Run, boy, run

While taking a well-deserved and not-at-all-unnecessary break from doing work, I saw two blogs (here and here mention Charlie Daniels's Soap Box entry detailing his dislike for the way "The Devil Went Down to Georgia" is used in Guitar Hero III. Specifically, he writes, "I want any of you parents out there whose children have this game to know that I did not grant these people my permission to pervert my song and am disgusted with the result." His main concern is that, unlike the story he told in song, the Guitar Hero version of the song finds the devil sometimes winning. Unacceptable.

Of course, I, along with the several dozen readers of my still easily purchasable book, know already of Mr. Daniels's occasional looniness and so wasn't terribly surprised to see the "Guitar Hero" rant. But, with my interest in the Soap Box (once daily reading) renewed, I took a look at the current Soap Box entry on the "bald faced power grab" that is global warming. Again, not really surprised that Mr. Daniels doubts that global warming exists. And I'm used to reading anti-global warming screeds because of the journals I copyedit at the day job, so no big whoop.

But I was a little taken aback when I saw the responses to Mr. Daniels's words. It was an experience that reminded me that there are a lot of odd people in the world. And they apparently love the fiddle.

My two favorites:

"Never once have I seen Al Gore and his band of earth loving sycophants riding in a Yugo but given the oppertunity, he'll make you drive one."

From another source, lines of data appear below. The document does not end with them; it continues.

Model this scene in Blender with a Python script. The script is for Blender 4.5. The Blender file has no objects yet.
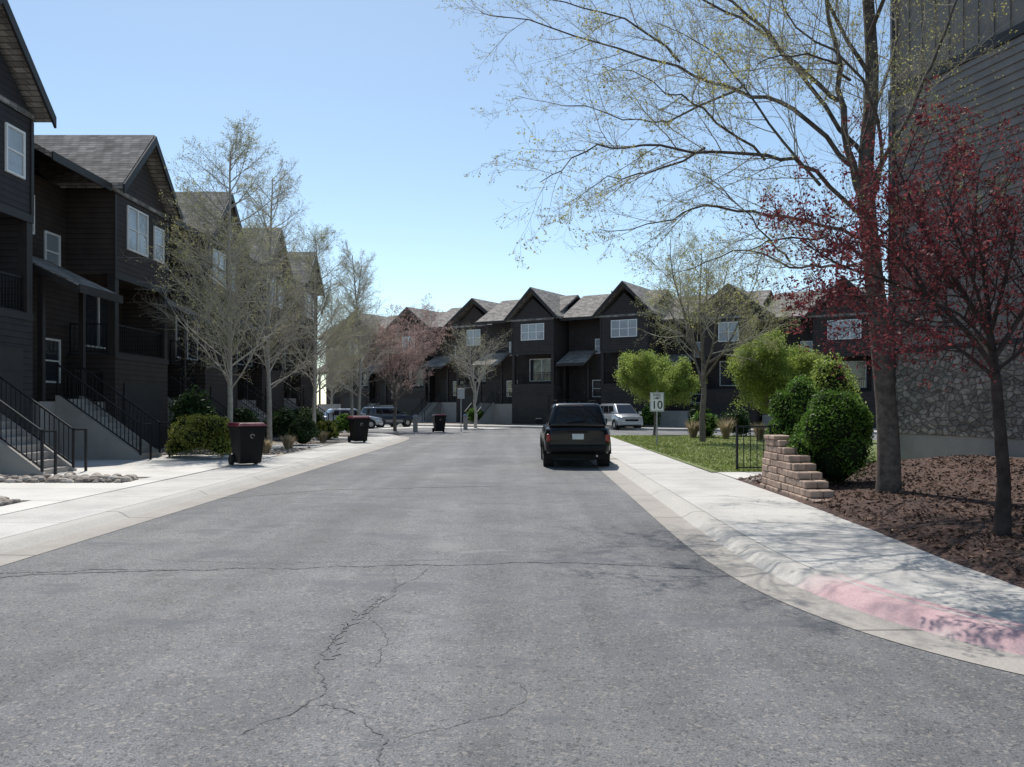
import bpy, math, random
import numpy as np
from mathutils import Vector, Matrix
C = bpy.context.scene.collection
PI = math.pi
CAMH, F, HY = 1.7, 800.0, 405.0
def at(px, py, Y):
    return Vector(((px-512)/F*Y, Y, CAMH+(HY-py)*Y/F))

# ------------------------------------------------------------ mesh builder
class MB:
    def __init__(s): s.v=[]; s.f=[]
    def poly(s, pts):
        b=len(s.v); s.v.extend([tuple(p) for p in pts]); s.f.append(tuple(range(b,b+len(pts))))
    def box(s,x0,x1,y0,y1,z0,z1):
        b=len(s.v)
        s.v += [(x0,y0,z0),(x1,y0,z0),(x1,y1,z0),(x0,y1,z0),(x0,y0,z1),(x1,y0,z1),(x1,y1,z1),(x0,y1,z1)]
        for q in ((0,3,2,1),(4,5,6,7),(0,1,5,4),(1,2,6,5),(2,3,7,6),(3,0,4,7)): s.f.append(tuple(b+i for i in q))
    def hull8(s,pts):
        b=len(s.v); s.v += [tuple(p) for p in pts]
        for q in ((0,3,2,1),(4,5,6,7),(0,1,5,4),(1,2,6,5),(2,3,7,6),(3,0,4,7)): s.f.append(tuple(b+i for i in q))
    def prism(s, prof, axis, a0, a1):
        def mk(p,a):
            if axis=='x': return (a,p[0],p[1])
            if axis=='y': return (p[0],a,p[1])
            return (p[0],p[1],a)
        n=len(prof); b=len(s.v)
        s.v += [mk(p,a0) for p in prof]+[mk(p,a1) for p in prof]
        s.f.append(tuple(range(b,b+n))[::-1]); s.f.append(tuple(range(b+n,b+2*n)))
        for i in range(n):
            j=(i+1)%n; s.f.append((b+i,b+j,b+n+j,b+n+i))
    def bar(s,p,q,w,h=None):
        p=Vector(p); q=Vector(q); h=h or w
        d=(q-p).normalized(); up=Vector((0,0,1)) if abs(d.z)<.95 else Vector((0,1,0))
        a=d.cross(up).normalized()*w/2; c=a.cross(d).normalized()*h/2
        s.hull8([p-a-c,p+a-c,q+a-c,q-a-c,p-a+c,p+a+c,q+a+c,q-a+c])
    def tube(s, pts, rad, n):
        b=len(s.v); m=len(pts); prev=None
        for i,p in enumerate(pts):
            d=(pts[min(i+1,m-1)]-pts[max(i-1,0)])
            d=d.normalized() if d.length>1e-6 else Vector((0,0,1))
            if prev is None:
                a=d.cross(Vector((0.31,0.2,0.9))).normalized()
            else:
                a=(prev-d*prev.dot(d)); a=a.normalized() if a.length>1e-5 else d.cross(Vector((0.31,0.9,0.2))).normalized()
            prev=a; c=d.cross(a); r=rad[i]
            for k in range(n):
                t=2*PI*k/n; q=p+a*(math.cos(t)*r)+c*(math.sin(t)*r); s.v.append((q.x,q.y,q.z))
        for i in range(m-1):
            for k in range(n):
                k2=(k+1)%n; s.f.append((b+i*n+k,b+i*n+k2,b+(i+1)*n+k2,b+(i+1)*n+k))
    def cyl(s,p,q,r,n=12,r2=None):
        p=Vector(p); q=Vector(q); b=len(s.v); s.tube([p,q],[r,r2 if r2 is not None else r],n)
        s.f.append(tuple(range(b,b+n))[::-1]); s.f.append(tuple(range(b+n,b+2*n)))
    def build(s,name,m,parent=None,smooth=False,bevel=0,seg=2):
        me=bpy.data.meshes.new(name); me.from_pydata(s.v,[],s.f); me.update()
        if m: me.materials.append(m)
        if smooth: me.polygons.foreach_set('use_smooth',[True]*len(me.polygons))
        o=bpy.data.objects.new(name,me); C.objects.link(o)
        if parent: o.parent=parent
        if bevel:
            md=o.modifiers.new('bevel','BEVEL'); md.width=bevel; md.segments=seg; md.limit_method='ANGLE'; md.angle_limit=math.radians(35)
        return o
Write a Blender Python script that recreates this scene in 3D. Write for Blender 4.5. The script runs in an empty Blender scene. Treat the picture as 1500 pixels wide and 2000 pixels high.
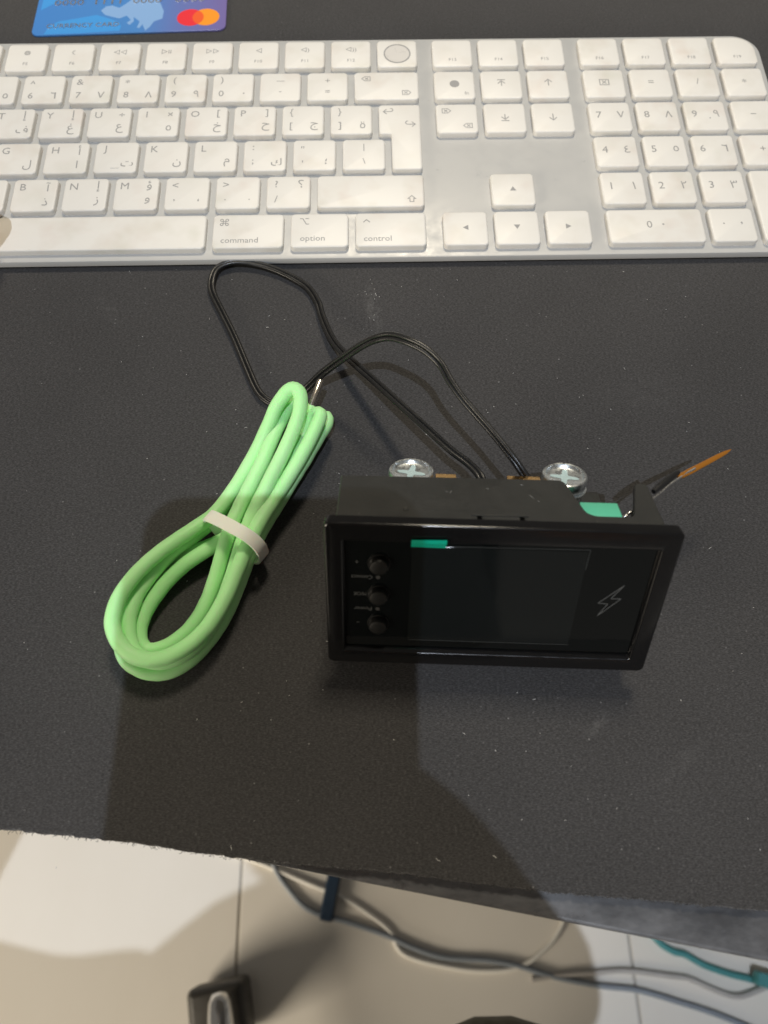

I like the use of "earth loving" as an insult. I also look forward to Al Gore making everyone drive Yugos. I'll admit that I will question his sanity when he does that.

"I hope John McCain selects Condelleza Rice as a running mate. That would be a certain 8 more years for the Republicians. I can see Opry right now saying: " Oh I Love you Obama, but I got to go with my black girlfriend, Connie". And my tip for Al Gore: You and Tipper just shut up already. We're not stupid out here in the USA, cretin's."

I've gotta be honest here--I can't see "Opry" getting on her television show and saying "Oh, I Love you Obama, but I got to go with my black girlfriend, Connie." But that's just me. I'm probably one of the cretin's.